The other option -- the option Brown is reportedly trying to pursue in training camp -- is to shuffle guys to other positions. If Ilgauskas and Wallace end up in sick bay together for a stretch of games, it would be possible to start Varejao at center and LeBron James at power forward, moving Sasha Pavlovic to LeBron's small forward spot and rounding out the backcourt with Mo Williams and Wally Szczerbiak or Delonte West.
The problem with that approach is it would probably neutralize LeBron's superlative athleticism to a degree. It would force LeBron to move closer to the basket, particularly at the defensive end, to guard guys bigger than him and focus on rebounding. He'd take more of a beating in the low-post mosh pit, and instead of running the floor in transition, he'd likely be the guy making the outlet pass.
LeBron is fast enough that he could snatch a rebound, outlet the ball to Williams or West and still sprint up the floor fast enough to finish at the other end. But I'd rather have LeBron be the first guy up the floor on a fast break. If there is nobody between LeBron and the hoop when he gets the ball, there won't be anybody between him and the hoop when he crushes the dunk. Whether in a half court set or in transition, LeBron is at his most dangerous when he can get a head of steam going toward the basket. That was the whole point of Ferry trading for a point guard like Williams.
Playing LeBron at the four-spot could probably work in smaller doses, when the other team tries to put a smaller lineup on the floor, but it seems like Brown shouldn't want that setup for 48 minutes a night.
Any way Brown tries to mask it, the Achilles' heel of the Cavs' roster is going to be exposed at some point: They have two aging, injury-prone starting big men and no real safety net on the roster.

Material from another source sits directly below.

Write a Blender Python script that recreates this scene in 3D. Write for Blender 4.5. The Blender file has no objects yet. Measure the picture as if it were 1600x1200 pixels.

The situation might force Ferry to make a move sooner rather than later. I'm not in the camp that is itching to trade Szczerbiak and his more than $13 million expiring contract as soon as possible. But that, and the possible trade exception that could be awarded the Cavs when and if Eric Snow's retirement becomes official, are the biggest trade bullets Ferry might be able to fire this season.
It's looking more and more that if Ferry is going to move Szczerbiak's contract, it's going to have to be for a big man who can start. But the names that could be on the trading block (Zach Randolph, Eddy Curry and Udonis Haslem, to name a few) don't exactly pop off the page and scream "missing piece to a championship." Randolph is probably the best option from a points and rebounds standpoint. But his attitude problems have been well-documented over the years.
It's never good when your team's GM gets his hand forced into making a deal by circumstances. So far, the two biggest trades Ferry has orchestrated -- February's Wallace-West-Szczerbiak blockbuster and August's Mo Williams deal -- were the products of patience and waiting for the right pieces to align.
But if Wallace and/or Ilgauskas start to pile up missed games with assorted injuries, Ferry might have to become a maintenance man, plugging large holes on a team with NBA championship aspirations.
It's not an ideal situation, but Ferry knows what is at stake. This team is talented enough and motivated enough to win an NBA title this season. But not without healthy, productive big men. One way or another, with or without the cooperation of Wallace's and Ilgauskas' deteriorating body parts, Ferry is going to have to make that happen.